## What is required
Retype exactly what runs from the first line of the data to the line with "COL = sc.collection", keeping both of those lines and skipping pictures.

>> Begin

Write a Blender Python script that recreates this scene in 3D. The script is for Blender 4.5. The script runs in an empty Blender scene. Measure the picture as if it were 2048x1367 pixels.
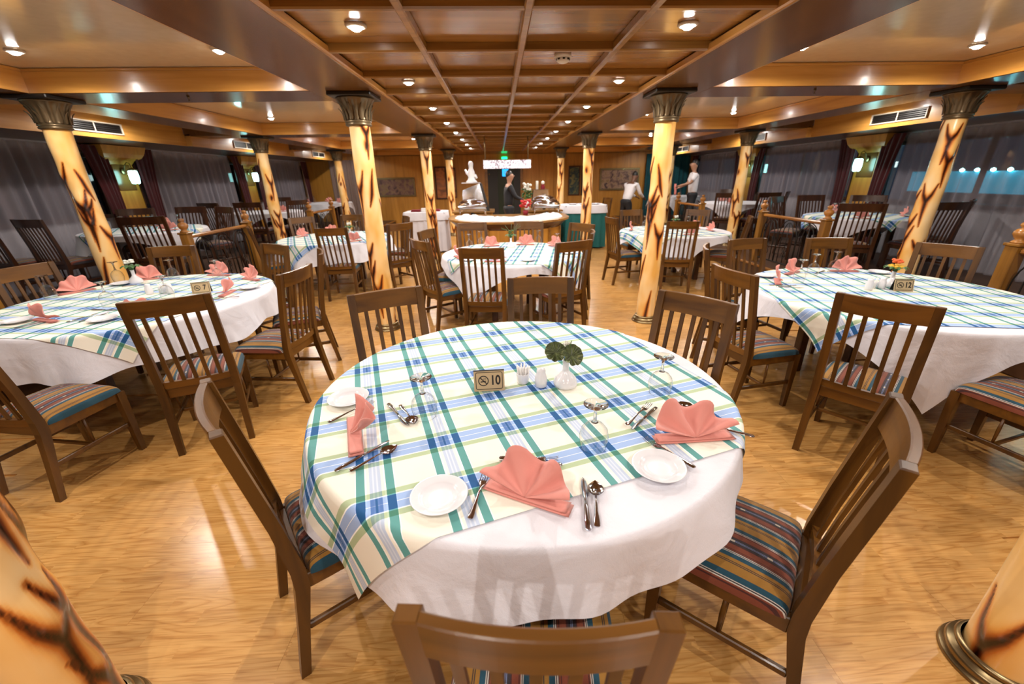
import bpy, bmesh, math, random
import numpy as np
from mathutils import Vector, Matrix
PI = math.pi
sc = bpy.context.scene
COL = sc.collection

# ------------------------------------------------------------------ camera, world, exposure
def set_camera():
    f, pitch, yaw, roll, h, cx, cy = 815.821, 22.599, 2.22, -0.995, 1.62, 12.533, 9.356
    p, y, r = math.radians(pitch), math.radians(yaw), math.radians(roll)
    F = Vector((math.sin(y)*math.cos(p), math.cos(y)*math.cos(p), -math.sin(p)))
    R0 = Vector((math.cos(y), -math.sin(y), 0)); U0 = R0.cross(F)
    R = math.cos(r)*R0 + math.sin(r)*U0; U = -math.sin(r)*R0 + math.cos(r)*U0
    cd = bpy.data.cameras.new('camera'); co = bpy.data.objects.new('camera', cd); COL.objects.link(co)
    m = Matrix.Identity(4)
    for i in range(3):
        m[i][0] = R[i]; m[i][1] = U[i]; m[i][2] = -F[i]
    m[2][3] = h
    co.matrix_world = m
    cd.sensor_width = 36; cd.lens = f/2048*36
    cd.shift_x = -cx/2048; cd.shift_y = cy/2048
    cd.clip_start = 0.02; cd.clip_end = 100
    cd.dof.use_dof = True; cd.dof.focus_distance = 1.75; cd.dof.aperture_fstop = 2.6
    sc.camera = co
set_camera()
w = bpy.data.worlds.new('night'); sc.world = w; w.use_nodes = True
w.node_tree.nodes['Background'].inputs[0].default_value = (0.02, 0.03, 0.05, 1)
w.node_tree.nodes['Background'].inputs[1].default_value = 0.4
sc.view_settings.view_transform = 'Standard'; sc.view_settings.look = 'None'
sc.view_settings.gamma = 1; sc.view_settings.use_curve_mapping = False
sc.view_settings.exposure = 1.22
LAMP_W = 26.0
LAMP_COL = (1.0, 0.925, 0.84)

# ------------------------------------------------------------------ material helpers
def new_mat(name):
    m = bpy.data.materials.new(name); m.use_nodes = True
    nt = m.node_tree; b = nt.nodes['Principled BSDF']
    return m, nt, b
def N(nt, t, **kw):
    n = nt.nodes.new(t)
    for k, v in kw.items():
        if k.startswith('i_'): n.inputs[k[2:].replace('_', ' ')].default_value = v
        else: setattr(n, k, v)
    return n
def L(nt, a, b): nt.links.new(a, b)
def ramp(nt, stops, interp='LINEAR'):
    r = nt.nodes.new('ShaderNodeValToRGB'); cr = r.color_ramp; cr.interpolation = interp
    while len(cr.elements) > 1: cr.elements.remove(cr.elements[-1])
    cr.elements[0].position = stops[0][0]; cr.elements[0].color = (*stops[0][1], 1)
    for p, c in stops[1:]:
        e = cr.elements.new(p); e.color = (*c, 1)
    return r
def plain(name, col, rough=0.5, metal=0.0, **kw):
    m, nt, b = new_mat(name)
    b.inputs['Base Color'].default_value = (*col, 1); b.inputs['Roughness'].default_value = rough
    b.inputs['Metallic'].default_value = metal
    for k, v in kw.items(): b.inputs[k.replace('_', ' ')].default_value = v
    # faint procedural mottling so that nothing is dead flat
    tc = N(nt, 'ShaderNodeTexCoord'); no = N(nt, 'ShaderNodeTexNoise'); no.inputs['Scale'].default_value = 14
    mx = N(nt, 'ShaderNodeMix', data_type='RGBA'); mx.inputs[6].default_value = (*col, 1)
    mx.inputs[7].default_value = (*[c*0.86 for c in col], 1)
    L(nt, tc.outputs['Object'], no.inputs['Vector']); L(nt, no.outputs['Fac'], mx.inputs[0]); L(nt, mx.outputs[2], b.inputs['Base Color'])
    return m
def wood(name, light, dark, rough=0.3, scale=(2.2, 26, 26), coat=0.3, axis='X', bump=0.05, world=False):
    m, nt, b = new_mat(name)
    tc = N(nt, 'ShaderNodeTexCoord'); oi = N(nt, 'ShaderNodeObjectInfo')
    mp = N(nt, 'ShaderNodeMapping')
    s = {'X': (scale[0], scale[1], scale[2]), 'Y': (scale[1], scale[0], scale[2]), 'Z': (scale[1], scale[2], scale[0])}[axis]
    mp.inputs['Scale'].default_value = s
    add = N(nt, 'ShaderNodeVectorMath', operation='ADD')
    mul = N(nt, 'ShaderNodeMath', operation='MULTIPLY'); mul.inputs[1].default_value = 37.0
    L(nt, oi.outputs['Random'], mul.inputs[0]); L(nt, tc.outputs['Object'], add.inputs[0]); L(nt, mul.outputs[0], add.inputs[1])
    L(nt, add.outputs[0], mp.inputs['Vector'])
    n1 = N(nt, 'ShaderNodeTexNoise'); n1.inputs['Scale'].default_value = 1.0; n1.inputs['Detail'].default_value = 4; n1.inputs['Distortion'].default_value = 0.6
    L(nt, mp.outputs[0], n1.inputs['Vector'])
    r = ramp(nt, [(0.3, dark), (0.62, light), (0.8, tuple(0.8*a+0.2*c for a, c in zip(light, dark)))])
    L(nt, n1.outputs['Fac'], r.inputs[0])
    hs = N(nt, 'ShaderNodeHueSaturation'); mr = N(nt, 'ShaderNodeMapRange'); mr.inputs[3].default_value = 0.85; mr.inputs[4].default_value = 1.15
    L(nt, oi.outputs['Random'], mr.inputs[0]); L(nt, mr.outputs[0], hs.inputs['Value']); L(nt, r.outputs[0], hs.inputs['Color'])
    L(nt, hs.outputs[0], b.inputs['Base Color'])
    b.inputs['Roughness'].default_value = rough; b.inputs['Coat Weight'].default_value = coat; b.inputs['Coat Roughness'].default_value = 0.12
    bp = N(nt, 'ShaderNodeBump'); bp.inputs['Strength'].default_value = bump; bp.inputs['Distance'].default_value = 0.01
    L(nt, n1.outputs['Fac'], bp.inputs['Height']); L(nt, bp.outputs[0], b.inputs['Normal'])
    return m
def emis(name, col, strength):
    m, nt, b = new_mat(name)
    b.inputs['Base Color'].default_value = (*col, 1)
    b.inputs['Emission Color'].default_value = (*col, 1); b.inputs['Emission Strength'].default_value = strength
    return m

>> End

## Response to this task
Write a Blender Python script that recreates this scene in 3D. The script is for Blender 4.5. The script runs in an empty Blender scene. Measure the picture as if it were 2048x1367 pixels.
import bpy, bmesh, math, random
import numpy as np
from mathutils import Vector, Matrix
PI = math.pi
sc = bpy.context.scene
COL = sc.collection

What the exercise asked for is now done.